▸ Scripts that build scenes:
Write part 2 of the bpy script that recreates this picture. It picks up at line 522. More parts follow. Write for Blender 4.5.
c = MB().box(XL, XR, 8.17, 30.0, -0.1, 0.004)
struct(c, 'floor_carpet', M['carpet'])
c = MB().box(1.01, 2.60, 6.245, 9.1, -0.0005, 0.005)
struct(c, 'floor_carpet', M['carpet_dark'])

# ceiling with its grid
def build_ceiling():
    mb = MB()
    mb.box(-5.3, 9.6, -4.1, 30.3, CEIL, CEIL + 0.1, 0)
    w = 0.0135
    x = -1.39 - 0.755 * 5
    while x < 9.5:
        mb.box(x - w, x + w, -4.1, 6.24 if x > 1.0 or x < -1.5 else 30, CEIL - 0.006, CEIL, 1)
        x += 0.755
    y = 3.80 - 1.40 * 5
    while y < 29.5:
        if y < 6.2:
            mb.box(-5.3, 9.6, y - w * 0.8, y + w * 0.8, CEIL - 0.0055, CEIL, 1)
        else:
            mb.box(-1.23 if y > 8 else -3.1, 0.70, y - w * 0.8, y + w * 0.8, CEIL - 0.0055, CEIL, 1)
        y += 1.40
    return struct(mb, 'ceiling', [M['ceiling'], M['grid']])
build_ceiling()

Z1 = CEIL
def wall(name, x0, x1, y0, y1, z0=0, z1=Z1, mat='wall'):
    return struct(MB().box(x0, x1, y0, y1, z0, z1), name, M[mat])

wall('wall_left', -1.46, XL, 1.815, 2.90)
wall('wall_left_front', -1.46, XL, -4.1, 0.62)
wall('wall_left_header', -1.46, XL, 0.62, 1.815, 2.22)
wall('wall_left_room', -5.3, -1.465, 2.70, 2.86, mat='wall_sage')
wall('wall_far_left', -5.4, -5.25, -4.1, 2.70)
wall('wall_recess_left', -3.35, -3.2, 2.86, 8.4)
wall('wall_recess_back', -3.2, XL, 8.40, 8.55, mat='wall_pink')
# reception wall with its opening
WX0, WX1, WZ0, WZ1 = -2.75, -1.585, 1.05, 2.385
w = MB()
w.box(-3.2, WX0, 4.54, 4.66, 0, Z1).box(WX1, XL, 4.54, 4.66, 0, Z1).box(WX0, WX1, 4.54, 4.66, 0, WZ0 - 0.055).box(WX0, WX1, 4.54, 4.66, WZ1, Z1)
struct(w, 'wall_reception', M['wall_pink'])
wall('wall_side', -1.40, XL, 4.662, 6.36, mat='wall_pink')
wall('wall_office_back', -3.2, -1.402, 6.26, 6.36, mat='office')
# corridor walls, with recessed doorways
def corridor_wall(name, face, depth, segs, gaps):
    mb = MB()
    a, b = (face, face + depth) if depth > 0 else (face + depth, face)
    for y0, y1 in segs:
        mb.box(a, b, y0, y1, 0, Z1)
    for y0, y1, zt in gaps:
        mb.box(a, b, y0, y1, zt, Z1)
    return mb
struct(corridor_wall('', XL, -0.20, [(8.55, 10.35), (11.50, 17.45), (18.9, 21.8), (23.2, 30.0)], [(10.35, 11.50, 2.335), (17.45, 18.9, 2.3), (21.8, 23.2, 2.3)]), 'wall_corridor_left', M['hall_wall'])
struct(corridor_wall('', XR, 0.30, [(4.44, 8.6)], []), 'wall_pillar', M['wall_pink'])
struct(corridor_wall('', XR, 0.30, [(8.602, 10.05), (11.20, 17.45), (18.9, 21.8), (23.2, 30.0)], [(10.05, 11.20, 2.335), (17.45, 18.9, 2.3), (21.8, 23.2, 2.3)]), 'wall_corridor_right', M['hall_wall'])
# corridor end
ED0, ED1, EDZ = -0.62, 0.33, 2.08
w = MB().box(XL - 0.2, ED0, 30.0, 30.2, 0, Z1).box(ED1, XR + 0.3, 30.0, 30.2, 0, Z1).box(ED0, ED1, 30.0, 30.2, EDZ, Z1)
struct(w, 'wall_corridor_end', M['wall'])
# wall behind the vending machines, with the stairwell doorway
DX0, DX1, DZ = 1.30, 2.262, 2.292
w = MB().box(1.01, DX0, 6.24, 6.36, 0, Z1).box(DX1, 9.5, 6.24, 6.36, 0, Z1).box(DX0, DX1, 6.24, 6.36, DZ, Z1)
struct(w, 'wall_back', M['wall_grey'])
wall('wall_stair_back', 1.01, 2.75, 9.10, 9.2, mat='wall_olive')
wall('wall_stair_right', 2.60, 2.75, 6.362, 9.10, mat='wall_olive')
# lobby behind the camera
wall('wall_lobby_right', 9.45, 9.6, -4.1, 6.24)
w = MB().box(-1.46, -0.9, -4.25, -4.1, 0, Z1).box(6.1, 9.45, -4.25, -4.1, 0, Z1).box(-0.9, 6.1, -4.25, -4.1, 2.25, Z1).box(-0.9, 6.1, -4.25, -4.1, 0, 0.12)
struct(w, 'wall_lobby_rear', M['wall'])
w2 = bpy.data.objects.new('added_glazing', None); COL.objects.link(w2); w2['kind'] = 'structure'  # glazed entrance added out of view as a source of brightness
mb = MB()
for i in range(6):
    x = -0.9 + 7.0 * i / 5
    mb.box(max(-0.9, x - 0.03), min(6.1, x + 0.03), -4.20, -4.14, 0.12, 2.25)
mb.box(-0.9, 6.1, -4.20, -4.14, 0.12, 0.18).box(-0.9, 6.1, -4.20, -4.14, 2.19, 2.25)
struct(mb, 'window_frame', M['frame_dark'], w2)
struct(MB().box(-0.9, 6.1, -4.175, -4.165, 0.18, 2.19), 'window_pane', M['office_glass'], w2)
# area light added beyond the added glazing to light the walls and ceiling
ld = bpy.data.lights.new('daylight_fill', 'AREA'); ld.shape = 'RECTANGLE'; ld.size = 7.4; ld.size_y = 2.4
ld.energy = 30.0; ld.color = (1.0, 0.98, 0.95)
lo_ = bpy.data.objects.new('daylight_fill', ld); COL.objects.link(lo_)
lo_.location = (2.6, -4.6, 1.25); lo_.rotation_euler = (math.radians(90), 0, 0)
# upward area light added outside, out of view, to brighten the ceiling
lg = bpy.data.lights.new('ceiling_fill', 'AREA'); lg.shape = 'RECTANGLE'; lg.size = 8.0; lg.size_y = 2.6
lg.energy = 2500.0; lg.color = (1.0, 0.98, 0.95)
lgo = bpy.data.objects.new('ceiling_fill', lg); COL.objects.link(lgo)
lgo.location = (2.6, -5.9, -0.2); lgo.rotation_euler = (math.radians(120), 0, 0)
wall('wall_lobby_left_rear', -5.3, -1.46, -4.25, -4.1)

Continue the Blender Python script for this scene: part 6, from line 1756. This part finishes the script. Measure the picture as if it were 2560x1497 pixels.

▸ GIVEN TASK:
Please reproduce each line exactly as written.

▸ ANSWER TO THE TASK:
Write part 2 of the bpy script that recreates this picture. It picks up at line 522. More parts follow. Write for Blender 4.5.
c = MB().box(XL, XR, 8.17, 30.0, -0.1, 0.004)
struct(c, 'floor_carpet', M['carpet'])
c = MB().box(1.01, 2.60, 6.245, 9.1, -0.0005, 0.005)
struct(c, 'floor_carpet', M['carpet_dark'])

# ceiling with its grid
def build_ceiling():
    mb = MB()
    mb.box(-5.3, 9.6, -4.1, 30.3, CEIL, CEIL + 0.1, 0)
    w = 0.0135
    x = -1.39 - 0.755 * 5
    while x < 9.5:
        mb.box(x - w, x + w, -4.1, 6.24 if x > 1.0 or x < -1.5 else 30, CEIL - 0.006, CEIL, 1)
        x += 0.755
    y = 3.80 - 1.40 * 5
    while y < 29.5:
        if y < 6.2:
            mb.box(-5.3, 9.6, y - w * 0.8, y + w * 0.8, CEIL - 0.0055, CEIL, 1)
        else:
            mb.box(-1.23 if y > 8 else -3.1, 0.70, y - w * 0.8, y + w * 0.8, CEIL - 0.0055, CEIL, 1)
        y += 1.40
    return struct(mb, 'ceiling', [M['ceiling'], M['grid']])
build_ceiling()

Z1 = CEIL
def wall(name, x0, x1, y0, y1, z0=0, z1=Z1, mat='wall'):
    return struct(MB().box(x0, x1, y0, y1, z0, z1), name, M[mat])

wall('wall_left', -1.46, XL, 1.815, 2.90)
wall('wall_left_front', -1.46, XL, -4.1, 0.62)
wall('wall_left_header', -1.46, XL, 0.62, 1.815, 2.22)
wall('wall_left_room', -5.3, -1.465, 2.70, 2.86, mat='wall_sage')
wall('wall_far_left', -5.4, -5.25, -4.1, 2.70)
wall('wall_recess_left', -3.35, -3.2, 2.86, 8.4)
wall('wall_recess_back', -3.2, XL, 8.40, 8.55, mat='wall_pink')
# reception wall with its opening
WX0, WX1, WZ0, WZ1 = -2.75, -1.585, 1.05, 2.385
w = MB()
w.box(-3.2, WX0, 4.54, 4.66, 0, Z1).box(WX1, XL, 4.54, 4.66, 0, Z1).box(WX0, WX1, 4.54, 4.66, 0, WZ0 - 0.055).box(WX0, WX1, 4.54, 4.66, WZ1, Z1)
struct(w, 'wall_reception', M['wall_pink'])
wall('wall_side', -1.40, XL, 4.662, 6.36, mat='wall_pink')
wall('wall_office_back', -3.2, -1.402, 6.26, 6.36, mat='office')
# corridor walls, with recessed doorways
def corridor_wall(name, face, depth, segs, gaps):
    mb = MB()
    a, b = (face, face + depth) if depth > 0 else (face + depth, face)
    for y0, y1 in segs:
        mb.box(a, b, y0, y1, 0, Z1)
    for y0, y1, zt in gaps:
        mb.box(a, b, y0, y1, zt, Z1)
    return mb
struct(corridor_wall('', XL, -0.20, [(8.55, 10.35), (11.50, 17.45), (18.9, 21.8), (23.2, 30.0)], [(10.35, 11.50, 2.335), (17.45, 18.9, 2.3), (21.8, 23.2, 2.3)]), 'wall_corridor_left', M['hall_wall'])
struct(corridor_wall('', XR, 0.30, [(4.44, 8.6)], []), 'wall_pillar', M['wall_pink'])
struct(corridor_wall('', XR, 0.30, [(8.602, 10.05), (11.20, 17.45), (18.9, 21.8), (23.2, 30.0)], [(10.05, 11.20, 2.335), (17.45, 18.9, 2.3), (21.8, 23.2, 2.3)]), 'wall_corridor_right', M['hall_wall'])
# corridor end
ED0, ED1, EDZ = -0.62, 0.33, 2.08
w = MB().box(XL - 0.2, ED0, 30.0, 30.2, 0, Z1).box(ED1, XR + 0.3, 30.0, 30.2, 0, Z1).box(ED0, ED1, 30.0, 30.2, EDZ, Z1)
struct(w, 'wall_corridor_end', M['wall'])
# wall behind the vending machines, with the stairwell doorway
DX0, DX1, DZ = 1.30, 2.262, 2.292
w = MB().box(1.01, DX0, 6.24, 6.36, 0, Z1).box(DX1, 9.5, 6.24, 6.36, 0, Z1).box(DX0, DX1, 6.24, 6.36, DZ, Z1)
struct(w, 'wall_back', M['wall_grey'])
wall('wall_stair_back', 1.01, 2.75, 9.10, 9.2, mat='wall_olive')
wall('wall_stair_right', 2.60, 2.75, 6.362, 9.10, mat='wall_olive')
# lobby behind the camera
wall('wall_lobby_right', 9.45, 9.6, -4.1, 6.24)
w = MB().box(-1.46, -0.9, -4.25, -4.1, 0, Z1).box(6.1, 9.45, -4.25, -4.1, 0, Z1).box(-0.9, 6.1, -4.25, -4.1, 2.25, Z1).box(-0.9, 6.1, -4.25, -4.1, 0, 0.12)
struct(w, 'wall_lobby_rear', M['wall'])
w2 = bpy.data.objects.new('added_glazing', None); COL.objects.link(w2); w2['kind'] = 'structure'  # glazed entrance added out of view as a source of brightness
mb = MB()
for i in range(6):
    x = -0.9 + 7.0 * i / 5
    mb.box(max(-0.9, x - 0.03), min(6.1, x + 0.03), -4.20, -4.14, 0.12, 2.25)
mb.box(-0.9, 6.1, -4.20, -4.14, 0.12, 0.18).box(-0.9, 6.1, -4.20, -4.14, 2.19, 2.25)
struct(mb, 'window_frame', M['frame_dark'], w2)
struct(MB().box(-0.9, 6.1, -4.175, -4.165, 0.18, 2.19), 'window_pane', M['office_glass'], w2)
# area light added beyond the added glazing to light the walls and ceiling
ld = bpy.data.lights.new('daylight_fill', 'AREA'); ld.shape = 'RECTANGLE'; ld.size = 7.4; ld.size_y = 2.4
ld.energy = 30.0; ld.color = (1.0, 0.98, 0.95)
lo_ = bpy.data.objects.new('daylight_fill', ld); COL.objects.link(lo_)
lo_.location = (2.6, -4.6, 1.25); lo_.rotation_euler = (math.radians(90), 0, 0)
# upward area light added outside, out of view, to brighten the ceiling
lg = bpy.data.lights.new('ceiling_fill', 'AREA'); lg.shape = 'RECTANGLE'; lg.size = 8.0; lg.size_y = 2.6
lg.energy = 2500.0; lg.color = (1.0, 0.98, 0.95)
lgo = bpy.data.objects.new('ceiling_fill', lg); COL.objects.link(lgo)
lgo.location = (2.6, -5.9, -0.2); lgo.rotation_euler = (math.radians(120), 0, 0)
wall('wall_lobby_left_rear', -5.3, -1.46, -4.25, -4.1)

Continue the Blender Python script for this scene: part 6, from line 1756. This part finishes the script. Measure the picture as if it were 2560x1497 pixels.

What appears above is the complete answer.